Here, the Department incorrectly focuses on whether there is a transformation of the food stored in Interstate's customers' refrigerated storage areas. Interstate is not seeking an exemption based upon a claim that the other tangible personal property it produces or transforms is the frozen food in its customers storage areas. Interstate is seeking a consumption exemption based on the electricity it consumed in producing chilled ammonia that was used to condition the air in its customers' storage areas. Therefore, the Department's argument is meritless.

CONCLUSION

For the aforementioned reasons, this Court holds that, as a matter of law, that Interstate is entitled to a refund of sales and use tax under the consumption exemption. Therefore, this Court GRANTS Interstate's motion for summary judgment and DENIES the Department's cross motion for summary judgment.

ORDER

Petitioner, Interstate Warehousing, Inc., by counsel, files its Verified Motion to Publish Memorandum Decision.

No response or objection has been filed by the Respondent.

The Court, having considered same and being duly advised in the premises, now finds said motion should be GRANTED and that this Court's opinion in this appeal should now be ordered published.

*318 IT IS THEREFORE ORDERED as follows:

1. Petitioner's "Verified Motion to Publish Memorandum Decision" is granted and this Court's opinion heretofore handed down in this cause on January 9, 2002, marked "Not For Publication" is now ordered published;

NOTES

[1] Interstate also argued that it is entitled to an exemption of sales tax under Indiana Code § 6-2.5-4-5. (Pet'r Br. at 12-17.) Because this Court finds that Interstate is entitled to an exemption of sales tax under Indiana Code § 6-2.5-5-5.1, the Court will not address this other issue. See infra.

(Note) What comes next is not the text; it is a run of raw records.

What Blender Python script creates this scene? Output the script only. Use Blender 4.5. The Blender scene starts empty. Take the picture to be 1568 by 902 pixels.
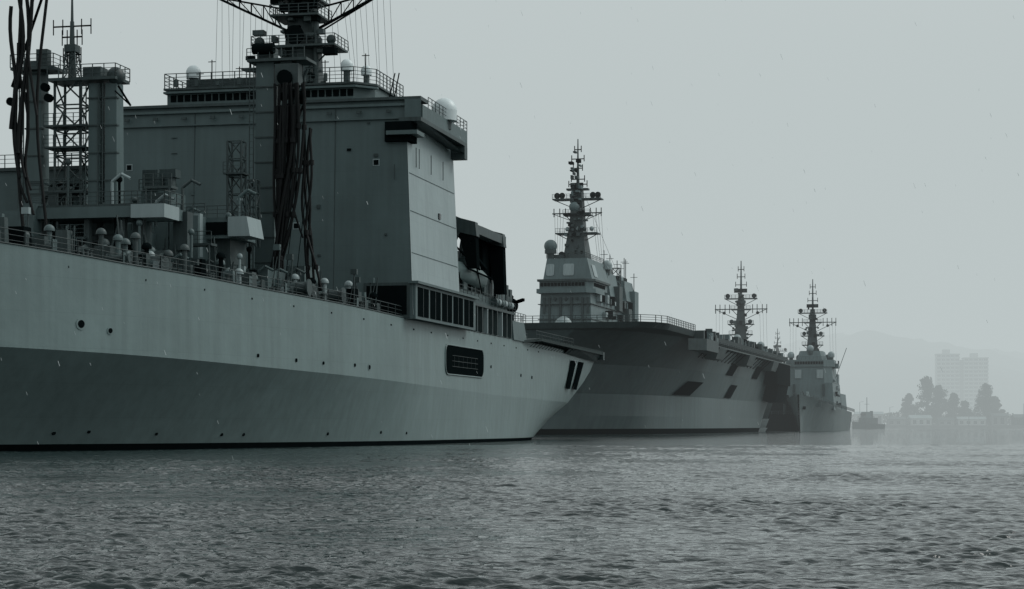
import bpy, math, random
import numpy as np
from mathutils import Vector, noise as mnoise
random.seed(7); rng=np.random.RandomState(5)
scene=bpy.context.scene
scene.view_settings.view_transform='Standard'; scene.view_settings.look='None'; scene.view_settings.exposure=0

# ------------------------------------------------------------------ materials
def nmat(name):
    m=bpy.data.materials.new(name); m.use_nodes=True
    nt=m.node_tree; b=nt.nodes['Principled BSDF']; return m,nt,b
def paint(name,col,rough=0.55,var=0.25,streak=0.3,seams=True,scale=1.0,seamw=6.0,seamh=2.4):
    m,nt,b=nmat(name); N=nt.nodes; L=nt.links
    tc=N.new('ShaderNodeTexCoord'); sep=N.new('ShaderNodeSeparateXYZ'); L.new(tc.outputs['Object'],sep.inputs[0])
    n1=N.new('ShaderNodeTexNoise'); n1.inputs['Scale'].default_value=0.16*scale; n1.inputs['Detail'].default_value=6; n1.inputs['Roughness'].default_value=.6
    L.new(tc.outputs['Object'],n1.inputs['Vector'])
    mp=N.new('ShaderNodeMapping'); mp.inputs['Scale'].default_value=(1.3*scale,1.3*scale,0.07*scale); L.new(tc.outputs['Object'],mp.inputs[0])
    n2=N.new('ShaderNodeTexNoise'); n2.inputs['Scale'].default_value=1; n2.inputs['Detail'].default_value=5; L.new(mp.outputs[0],n2.inputs['Vector'])
    r1=N.new('ShaderNodeMapRange'); r1.inputs[1].default_value=.3; r1.inputs[2].default_value=.7; r1.inputs[3].default_value=1-var; r1.inputs[4].default_value=1+var*.6
    L.new(n1.outputs[0],r1.inputs[0])
    r2=N.new('ShaderNodeMapRange'); r2.inputs[1].default_value=.35; r2.inputs[2].default_value=.75; r2.inputs[3].default_value=1+streak*.25; r2.inputs[4].default_value=1-streak
    L.new(n2.outputs[0],r2.inputs[0])
    mu=N.new('ShaderNodeMath'); mu.operation='MULTIPLY'; L.new(r1.outputs[0],mu.inputs[0]); L.new(r2.outputs[0],mu.inputs[1])
    last=mu.outputs[0]
    if seams:
        ad=N.new('ShaderNodeMath'); L.new(sep.outputs[0],ad.inputs[0]); L.new(sep.outputs[1],ad.inputs[1])
        cb=N.new('ShaderNodeCombineXYZ'); L.new(ad.outputs[0],cb.inputs[0]); L.new(sep.outputs[2],cb.inputs[1])
        br=N.new('ShaderNodeTexBrick'); br.inputs['Scale'].default_value=1; br.inputs['Brick Width'].default_value=seamw; br.inputs['Row Height'].default_value=seamh
        br.inputs['Mortar Size'].default_value=.03; br.inputs['Mortar Smooth'].default_value=.6
        br.inputs['Color1'].default_value=(1,1,1,1); br.inputs['Color2'].default_value=(.97,.97,.97,1); br.inputs['Mortar'].default_value=(.9,.9,.9,1)
        L.new(cb.outputs[0],br.inputs['Vector'])
        m2=N.new('ShaderNodeMath'); m2.operation='MULTIPLY'; L.new(last,m2.inputs[0]); L.new(br.outputs['Color'],m2.inputs[1]); last=m2.outputs[0]
    vm=N.new('ShaderNodeVectorMath'); vm.operation='SCALE'; vm.inputs[0].default_value=col; L.new(last,vm.inputs['Scale'])
    L.new(vm.outputs[0],b.inputs['Base Color'])
    b.inputs['Roughness'].default_value=rough; b.inputs['Specular IOR Level'].default_value=.3
    bp=N.new('ShaderNodeBump'); bp.inputs['Strength'].default_value=.12; bp.inputs['Distance'].default_value=.3
    n3=N.new('ShaderNodeTexNoise'); n3.inputs['Scale'].default_value=.7; n3.inputs['Detail'].default_value=3; L.new(tc.outputs['Object'],n3.inputs['Vector'])
    L.new(n3.outputs[0],bp.inputs['Height']); L.new(bp.outputs[0],b.inputs['Normal'])
    return m
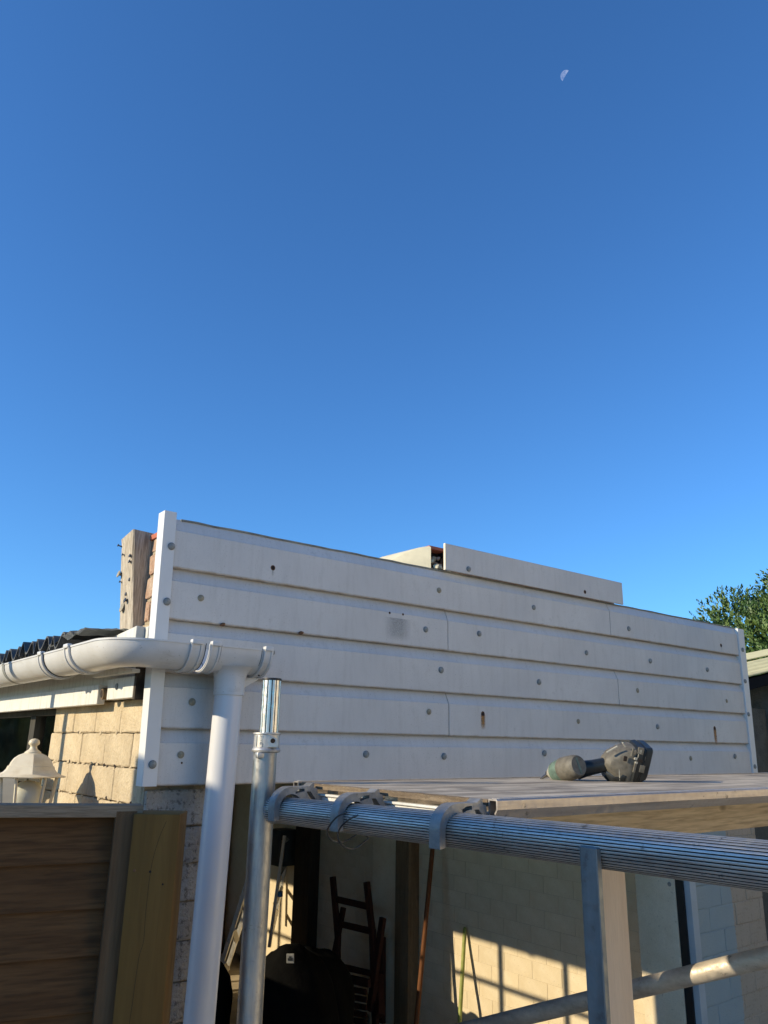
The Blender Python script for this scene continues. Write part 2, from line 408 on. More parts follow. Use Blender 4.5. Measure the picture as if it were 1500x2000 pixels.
# --- cladding boards
def board_mesh(L, h=.15, first=False):
    bm = bm_new()
    prof = [(.0185, 0), (.0178, -.002), (.0030, -.0350), (.0008, -.0375), (0, -.0392), (0, -.145), (.0012, -.1482), (.004, -.1495), (.0170, -.1497), (.024, -.1497), (.024, 0)]
    A = [bm.verts.new((0, y, z)) for y, z in prof]; B = [bm.verts.new((L, y, z)) for y, z in prof]
    n = len(prof); bm.faces.new(A); bm.faces.new(B[::-1])
    for i in range(n): bm.faces.new((A[i], B[i], B[(i+1) % n], A[(i+1) % n]))
    return finish(bm, 'cladding_board', 10)
YF = 2.095                      # front face of the flats
ROWZ = [2.577-.1496*i for i in range(5)]
BX0, BX1 = .845, 4.040
joints = [2.917, 1.930, 2.945, 1.932, 2.952]
boards = []
for i, zt in enumerate(ROWZ):
    for a, b in ((BX0, joints[i]-.0016), (joints[i]+.0016, BX1)):
        dz = random.uniform(-.0008, .0008)
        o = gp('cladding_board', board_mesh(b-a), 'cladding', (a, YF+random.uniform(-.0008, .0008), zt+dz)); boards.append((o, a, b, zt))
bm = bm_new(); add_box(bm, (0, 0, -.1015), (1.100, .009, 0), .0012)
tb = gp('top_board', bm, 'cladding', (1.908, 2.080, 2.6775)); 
bm = bm_new(); add_box(bm, (-.0026, -.0006, -.1015), (-.0002, .0096, .0004)); gp('lit_board_end', bm, 'lantern_cream', (1.908, 2.080, 2.6775))  # cream strip painting in the sunlit left edge of the top board
boards.append((tb, 1.908, 3.008, 2.6775))
# trims (slightly out of plumb)
def trim(name, p):
    bm = bm_new(); (x0, x1, X0, X1, y0, y1, z0, z1) = p
    lo = [(x0, y0), (x1, y0), (x1, y0+.004), (x0+.0025, y0+.004), (x0+.0025, y1), (x0, y1)]
    hi = [(X0, y0), (X1, y0), (X1, y0+.004), (X0+.0025, y0+.004), (X0+.0025, y1), (X0, y1)]
    add_loft(bm, [[(x, y, z0) for x, y in lo], [(x, y, z1) for x, y in hi]])
    bmesh.ops.bevel(bm, geom=bm.edges[:], offset=.0006, segments=1, affect='EDGES')
    return gp(name, bm, 'trim_white', smooth=30)
T1 = trim('corner_trim', (.824, .864, .8085, .846, 2.087, 2.132, 1.829, 2.590))
T2 = trim('corner_trim', (4.020, 4.066, 4.030, 4.092, 2.087, 2.14, 1.829, 2.572))
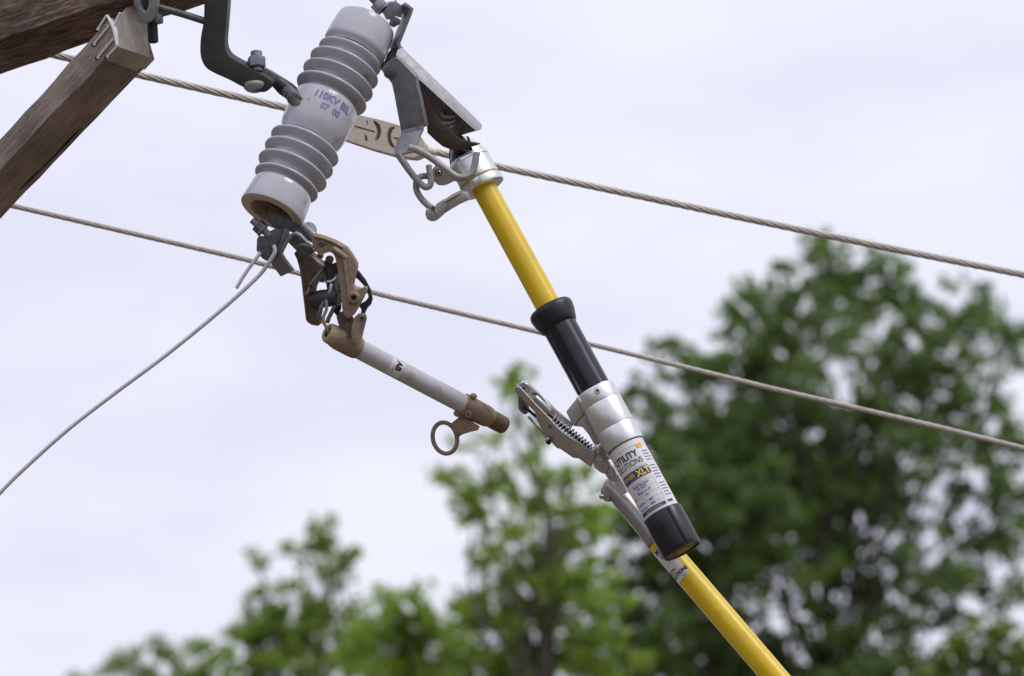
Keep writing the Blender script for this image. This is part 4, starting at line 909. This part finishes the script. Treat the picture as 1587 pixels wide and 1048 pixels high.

[2] In its brief, Interstate states that the chilling of the ammonia changes it from a liquid to a gas. (Pet'r Br. at 3.) However, Interstate's designated evidence in support of its motion for summary judgment states that the ammonia is transformed from a gas into a liquid during the chilling process. (Pet'r Supplemental Affidavit of John V. Tippman, Sr. at 1.) The Court notes that Interstate's designated evidence is correct because chilling the ammonia refrigerant would change it from a gas into a liquid. See MICHAEL J. MORAN & HOWARD N. SHAPIRO, FUNDAMENTALS OF ENGINEERING THERMODYNAMICS 514-19 (4th ed. 2000).

[3] The industrial exemptions "exempt from the sales tax certain purchases of tangible personal property used, consumed, or incorporated into other tangible personal property." Harlan Sprague Dawley, Inc. v. Ind. Dep't of State Revenue, 605 N.E.2d 1222, 1224 (Ind. Tax Ct.1992). Some other industrial exemptions include Indiana Code §§ 6-2.5-5-3 (the equipment exemption) and 6-2.5-5-6 (the incorporation exemption). See Rotation Products Corp. v. Dep't of State Revenue, 690 N.E.2d 795, 798 (Ind. Tax Ct.1998) (citing Mid-America Energy Resources, 681 N.E.2d at 261; Harlan Sprague Dawley, 605 N.E.2d at 1224).

[4] "Tangible personal property" includes, among other things, electrical energy. IND. CODE § 6-2.5-5-5.1(a).